The Australiasian new Car Assessment Program overnight awarded the MG GS, a small SUV competing against the likes of the Mazda CX-5, Nissan X-Trail and Toyota RAV4, a top five-star crash rating. It’s the first Chinese vehicle sold in Australia to achieve the top rank in independent testing.

It also marks a big turnaround for the Chinese car industry. In 2007, the Chinese-made Brilliance BS6 was crash-tested in Germany. It performed so poorly that the test’s organiser, Germany’s ADAC, gave it a zero-star rating. It was later withdrawn from sale in Europe in response to the poor result.

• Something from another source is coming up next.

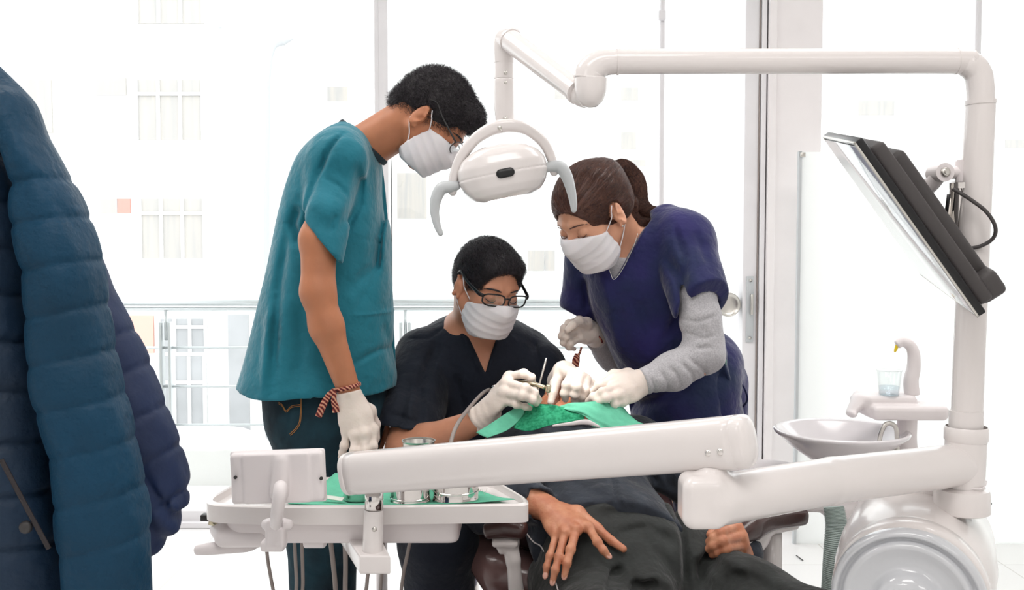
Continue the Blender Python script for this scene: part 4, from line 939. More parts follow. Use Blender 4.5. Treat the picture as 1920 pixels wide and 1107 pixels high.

However, the Australian-tested MG GS only achieved the five-star rating after a specification upgrade in response to a four-star rating applied to the car in a previous test, and an improved performance in the side-on pole impact test that simulates a car skidding sideways into a roadside power pole that saw it ace that bit of the test.

“We initially assessed this model earlier this year and saw that while structurally it offered sound levels of occupant protection, its safety specification did not meet what is now expected as a minimum for a five-star car,” ANCAP chief executive James Goodwin said.

“MG must be commended for upgrading this model and this achievement raises the bar for other similar brands entering the very competitive Australian new vehicle fleet,” Goodwin said.

The higher crash safety rating means that everyone in the future looking to buy a second-hand GS should focus on cars built after August 2017, but on sale here from October, that feature the extra safety buffer.

The five-star rating doesn’t mean there are the same level of driver-assist systems as some rivals. While the GS has six airbags as standard, including head-protecting curtain airbags, it lacks autonomous emergency braking that can mitigate the severity of, or even avoid a crash.

This year marks the final stage of ANCAP’s alignment with European NCAP’s crash test regime. That means from next year, car makers will have their crash-test rating assessed on the best-selling variant, instead of Australia’s current process which gives lower scores to cheaper vehicles that have safety gear stripped from them.